According to Nizar Ayesh, the union head, such “continuous and organised” targeting of Palestinian fishermen is aimed to disrupt the whole Palestinian economy. “The Israelis only allow Palestinian fishermen to have a three-nautical-miles fishing limit,” he said, “but that is much smaller than what is necessary.” There is an internationally agreed 12 miles of territorial waters around all of the world’s coastlines.

Mr Ayesh said that the Israeli navy arrested 9 fishermen in May. He described the arrests as “a measure by which the Israelis hope to stop our people fishing in order to undermine the Palestinian economy.”

Al Mezan Centre for Human Rights condemned the Israeli policy towards Gaza’s fishermen, agreeing that the measures target the Palestinian economy. “Fishing boats are always being confiscated and fishermen are obliged to swim naked to the beach,” said a spokesman for Al Mezan, who also confirmed that such action breaches international law. “As collective punishment, this kind of treatment is banned.”

Other human rights activists also condemned the Israeli measures against the Gaza Strip which are designed to undermine the little that has been done internationally to help the shattered Palestinian economy.

Sa’ed Abu-Zeyada, a spokesman for the Union of Agriculture Workers’ Committee in Gaza, said: “Offensive Israeli measures at sea, as part of the Gaza blockade, have forced hundreds of fishermen to lose their livelihood.” Large projects funded by Oxfam have been put in place to help the fishermen, he added, but they have now been wasted. Abu-Zeyada’s organisation is Oxfam’s partner in the Gaza Strip.

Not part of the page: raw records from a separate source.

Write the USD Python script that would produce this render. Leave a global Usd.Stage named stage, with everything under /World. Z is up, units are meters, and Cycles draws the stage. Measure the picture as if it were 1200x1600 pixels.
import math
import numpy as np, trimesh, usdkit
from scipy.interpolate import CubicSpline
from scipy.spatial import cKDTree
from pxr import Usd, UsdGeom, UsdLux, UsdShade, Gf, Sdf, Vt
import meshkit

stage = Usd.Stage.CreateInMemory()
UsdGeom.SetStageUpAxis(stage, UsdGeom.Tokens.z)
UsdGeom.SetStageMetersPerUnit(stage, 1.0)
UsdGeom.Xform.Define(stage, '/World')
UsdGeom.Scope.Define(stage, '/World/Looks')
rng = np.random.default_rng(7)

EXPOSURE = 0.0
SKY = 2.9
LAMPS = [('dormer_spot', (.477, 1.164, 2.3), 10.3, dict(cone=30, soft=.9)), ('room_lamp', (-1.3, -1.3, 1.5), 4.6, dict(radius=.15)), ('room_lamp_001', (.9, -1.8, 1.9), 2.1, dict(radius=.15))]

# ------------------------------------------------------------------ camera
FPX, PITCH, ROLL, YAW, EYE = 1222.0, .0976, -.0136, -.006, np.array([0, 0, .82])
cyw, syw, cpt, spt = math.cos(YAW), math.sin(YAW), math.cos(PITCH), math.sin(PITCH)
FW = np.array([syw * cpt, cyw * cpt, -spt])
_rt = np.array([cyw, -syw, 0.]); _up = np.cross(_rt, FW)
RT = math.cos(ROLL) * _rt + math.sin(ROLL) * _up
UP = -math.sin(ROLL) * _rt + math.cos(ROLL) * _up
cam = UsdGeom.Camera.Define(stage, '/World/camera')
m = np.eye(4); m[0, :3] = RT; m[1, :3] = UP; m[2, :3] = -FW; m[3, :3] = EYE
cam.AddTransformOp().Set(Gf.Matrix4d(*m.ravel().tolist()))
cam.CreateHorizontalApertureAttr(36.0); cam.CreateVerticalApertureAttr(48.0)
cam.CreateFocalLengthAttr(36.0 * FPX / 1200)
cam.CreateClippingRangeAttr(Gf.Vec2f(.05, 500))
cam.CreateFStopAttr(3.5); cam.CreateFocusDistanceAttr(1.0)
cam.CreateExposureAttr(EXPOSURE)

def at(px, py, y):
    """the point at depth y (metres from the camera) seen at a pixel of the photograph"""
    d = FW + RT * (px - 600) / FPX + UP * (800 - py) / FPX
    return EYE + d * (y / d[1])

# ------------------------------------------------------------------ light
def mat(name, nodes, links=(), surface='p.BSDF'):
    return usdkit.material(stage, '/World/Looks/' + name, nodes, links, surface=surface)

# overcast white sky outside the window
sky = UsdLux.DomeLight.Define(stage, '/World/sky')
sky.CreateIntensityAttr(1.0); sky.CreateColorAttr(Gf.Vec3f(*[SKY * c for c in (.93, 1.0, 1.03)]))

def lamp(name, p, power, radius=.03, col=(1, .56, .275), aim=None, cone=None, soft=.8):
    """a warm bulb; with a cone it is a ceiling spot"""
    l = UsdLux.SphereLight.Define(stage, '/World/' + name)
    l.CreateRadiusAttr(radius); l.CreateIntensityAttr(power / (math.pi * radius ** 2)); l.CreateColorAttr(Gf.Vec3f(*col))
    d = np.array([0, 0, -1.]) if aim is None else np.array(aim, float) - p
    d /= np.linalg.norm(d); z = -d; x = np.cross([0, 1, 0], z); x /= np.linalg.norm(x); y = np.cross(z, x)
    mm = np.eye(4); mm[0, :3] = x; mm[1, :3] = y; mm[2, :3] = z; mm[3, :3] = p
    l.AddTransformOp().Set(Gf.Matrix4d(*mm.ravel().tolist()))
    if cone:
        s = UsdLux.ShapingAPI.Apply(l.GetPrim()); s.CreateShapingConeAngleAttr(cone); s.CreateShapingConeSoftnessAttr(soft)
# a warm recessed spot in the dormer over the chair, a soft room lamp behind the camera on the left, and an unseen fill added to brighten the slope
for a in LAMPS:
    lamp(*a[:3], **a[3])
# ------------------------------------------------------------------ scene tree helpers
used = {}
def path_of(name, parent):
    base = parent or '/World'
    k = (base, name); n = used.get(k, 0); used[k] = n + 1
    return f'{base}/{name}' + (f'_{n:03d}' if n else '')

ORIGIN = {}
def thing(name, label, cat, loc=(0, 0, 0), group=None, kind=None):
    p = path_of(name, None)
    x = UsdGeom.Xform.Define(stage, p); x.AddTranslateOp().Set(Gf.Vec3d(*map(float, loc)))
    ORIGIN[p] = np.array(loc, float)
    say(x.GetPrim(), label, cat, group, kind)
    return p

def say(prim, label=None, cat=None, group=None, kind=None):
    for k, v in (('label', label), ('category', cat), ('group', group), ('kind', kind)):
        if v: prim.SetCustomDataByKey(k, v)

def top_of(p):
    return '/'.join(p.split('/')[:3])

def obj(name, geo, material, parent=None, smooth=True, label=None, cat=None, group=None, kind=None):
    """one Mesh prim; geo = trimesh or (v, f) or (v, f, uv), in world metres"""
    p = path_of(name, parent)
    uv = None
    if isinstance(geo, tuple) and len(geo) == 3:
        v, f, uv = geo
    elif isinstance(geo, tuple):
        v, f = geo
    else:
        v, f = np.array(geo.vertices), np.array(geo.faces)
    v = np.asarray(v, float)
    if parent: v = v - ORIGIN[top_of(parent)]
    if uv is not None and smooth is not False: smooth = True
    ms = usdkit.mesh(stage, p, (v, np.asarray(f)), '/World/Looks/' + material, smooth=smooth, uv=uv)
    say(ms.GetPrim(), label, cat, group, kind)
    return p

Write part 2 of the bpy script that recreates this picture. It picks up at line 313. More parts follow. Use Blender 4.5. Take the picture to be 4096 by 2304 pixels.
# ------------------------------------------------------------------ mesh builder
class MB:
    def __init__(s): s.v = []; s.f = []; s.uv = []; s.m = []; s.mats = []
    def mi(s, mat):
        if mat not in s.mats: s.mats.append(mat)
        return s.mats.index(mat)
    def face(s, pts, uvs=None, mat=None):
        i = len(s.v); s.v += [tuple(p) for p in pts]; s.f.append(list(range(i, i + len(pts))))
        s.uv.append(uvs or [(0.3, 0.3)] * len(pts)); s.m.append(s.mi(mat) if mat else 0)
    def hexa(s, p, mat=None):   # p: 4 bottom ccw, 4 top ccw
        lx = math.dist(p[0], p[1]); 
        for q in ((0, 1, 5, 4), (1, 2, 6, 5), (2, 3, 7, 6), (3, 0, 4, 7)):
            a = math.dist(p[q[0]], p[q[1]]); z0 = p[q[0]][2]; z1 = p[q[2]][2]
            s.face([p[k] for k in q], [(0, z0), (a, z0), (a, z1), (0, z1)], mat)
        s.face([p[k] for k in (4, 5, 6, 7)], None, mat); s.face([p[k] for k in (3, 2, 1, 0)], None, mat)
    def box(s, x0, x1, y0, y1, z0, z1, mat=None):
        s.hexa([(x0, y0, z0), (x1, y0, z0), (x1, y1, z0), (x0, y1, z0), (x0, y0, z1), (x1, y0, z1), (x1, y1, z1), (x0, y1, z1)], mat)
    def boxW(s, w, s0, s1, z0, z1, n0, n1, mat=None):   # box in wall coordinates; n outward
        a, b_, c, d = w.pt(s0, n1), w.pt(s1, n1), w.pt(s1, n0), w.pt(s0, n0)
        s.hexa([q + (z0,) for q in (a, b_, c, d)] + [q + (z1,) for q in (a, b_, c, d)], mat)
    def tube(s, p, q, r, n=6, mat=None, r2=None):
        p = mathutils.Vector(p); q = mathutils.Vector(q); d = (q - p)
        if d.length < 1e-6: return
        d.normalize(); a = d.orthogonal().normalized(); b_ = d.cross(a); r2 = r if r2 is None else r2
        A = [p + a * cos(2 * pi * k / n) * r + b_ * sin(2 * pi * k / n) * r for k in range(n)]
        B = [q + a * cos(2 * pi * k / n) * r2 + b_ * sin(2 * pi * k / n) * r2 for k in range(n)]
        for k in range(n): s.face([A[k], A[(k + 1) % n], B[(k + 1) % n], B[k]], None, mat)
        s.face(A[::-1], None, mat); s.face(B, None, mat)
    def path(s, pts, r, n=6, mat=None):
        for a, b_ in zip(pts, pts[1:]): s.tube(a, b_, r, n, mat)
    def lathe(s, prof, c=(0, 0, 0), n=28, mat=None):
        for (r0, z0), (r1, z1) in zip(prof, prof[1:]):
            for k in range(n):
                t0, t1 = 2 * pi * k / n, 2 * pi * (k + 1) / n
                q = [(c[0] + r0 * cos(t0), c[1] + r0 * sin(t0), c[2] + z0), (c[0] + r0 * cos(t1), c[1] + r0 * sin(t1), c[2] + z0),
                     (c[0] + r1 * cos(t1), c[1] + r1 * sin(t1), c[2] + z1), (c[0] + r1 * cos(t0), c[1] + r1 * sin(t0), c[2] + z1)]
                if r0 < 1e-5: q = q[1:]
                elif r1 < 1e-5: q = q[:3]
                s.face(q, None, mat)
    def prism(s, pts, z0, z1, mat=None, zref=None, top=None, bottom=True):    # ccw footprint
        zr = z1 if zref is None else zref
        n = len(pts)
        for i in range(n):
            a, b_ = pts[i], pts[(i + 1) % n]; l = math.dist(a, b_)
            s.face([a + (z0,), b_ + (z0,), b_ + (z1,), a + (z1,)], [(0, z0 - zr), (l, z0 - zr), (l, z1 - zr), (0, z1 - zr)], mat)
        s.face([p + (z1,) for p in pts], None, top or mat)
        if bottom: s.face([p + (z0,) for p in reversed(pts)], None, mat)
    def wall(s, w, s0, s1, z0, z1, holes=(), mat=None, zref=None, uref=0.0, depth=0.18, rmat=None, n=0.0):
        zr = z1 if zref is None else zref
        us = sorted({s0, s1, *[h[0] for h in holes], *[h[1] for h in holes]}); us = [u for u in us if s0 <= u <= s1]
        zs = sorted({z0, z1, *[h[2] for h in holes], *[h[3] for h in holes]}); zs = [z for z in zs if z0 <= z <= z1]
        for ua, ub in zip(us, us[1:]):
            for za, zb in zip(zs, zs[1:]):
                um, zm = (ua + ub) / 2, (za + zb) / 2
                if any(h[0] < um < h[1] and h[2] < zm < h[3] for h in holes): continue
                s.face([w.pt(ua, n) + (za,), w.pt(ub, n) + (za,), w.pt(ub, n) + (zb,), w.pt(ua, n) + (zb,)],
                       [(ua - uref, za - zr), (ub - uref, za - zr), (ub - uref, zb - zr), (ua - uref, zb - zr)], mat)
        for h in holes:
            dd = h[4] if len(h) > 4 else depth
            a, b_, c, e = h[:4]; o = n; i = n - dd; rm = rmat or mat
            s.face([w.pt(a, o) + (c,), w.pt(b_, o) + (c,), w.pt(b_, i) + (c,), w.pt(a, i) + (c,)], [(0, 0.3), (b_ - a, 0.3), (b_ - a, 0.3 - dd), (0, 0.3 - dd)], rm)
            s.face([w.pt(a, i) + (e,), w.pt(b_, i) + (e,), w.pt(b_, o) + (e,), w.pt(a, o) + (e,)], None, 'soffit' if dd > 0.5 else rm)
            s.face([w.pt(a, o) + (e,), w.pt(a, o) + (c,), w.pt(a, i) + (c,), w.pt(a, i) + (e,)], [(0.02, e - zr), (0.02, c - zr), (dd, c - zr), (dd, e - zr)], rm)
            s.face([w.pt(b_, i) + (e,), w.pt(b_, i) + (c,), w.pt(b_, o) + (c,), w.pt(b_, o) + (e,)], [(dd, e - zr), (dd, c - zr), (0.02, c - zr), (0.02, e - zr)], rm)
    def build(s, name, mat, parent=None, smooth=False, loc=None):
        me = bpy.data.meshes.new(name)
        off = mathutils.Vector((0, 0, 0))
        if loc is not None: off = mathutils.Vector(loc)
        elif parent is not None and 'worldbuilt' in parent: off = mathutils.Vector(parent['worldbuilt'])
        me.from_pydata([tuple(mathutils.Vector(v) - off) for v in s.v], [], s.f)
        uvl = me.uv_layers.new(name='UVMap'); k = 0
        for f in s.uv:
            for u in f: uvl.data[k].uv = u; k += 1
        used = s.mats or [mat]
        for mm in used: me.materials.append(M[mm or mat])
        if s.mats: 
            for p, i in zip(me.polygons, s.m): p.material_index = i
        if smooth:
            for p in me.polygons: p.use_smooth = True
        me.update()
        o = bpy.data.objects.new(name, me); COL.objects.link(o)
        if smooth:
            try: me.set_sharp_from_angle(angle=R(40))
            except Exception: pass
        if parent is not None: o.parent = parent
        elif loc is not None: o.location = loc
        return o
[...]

Economist Maher al-Tabba’, confirmed that Israeli policies in the Gaza Strip and the West Bank have a harmful effect on the Palestinian economy, “which has been shrinking for years”. Indeed, according to Nawwaf abu-Shammala, the head of the economic committee of the Arab League, a serious increase in poverty has been recorded as a result of Israeli actions against the people of Gaza. “Recent statistics put the poverty figures at 18 per cent in the West Bank and 38 per cent in the Gaza Strip, during 2009 and 2010.” He added that the rate has increased even further since 2010.

An Arab league report on poverty in the West Bank and Gaza Strip, based mainly on World Food Programme and the UN’s Food and Agricultural Organisation statistics and studies, found that more than 50 per cent of Palestinian families suffered food insecurity in 2011.

The report also mentioned that there are “more than 500 Israeli military checkpoints in the West Bank which hinder transportation of goods”, adding that the Israeli Separation Wall is “a big threat to the Palestinian economy”.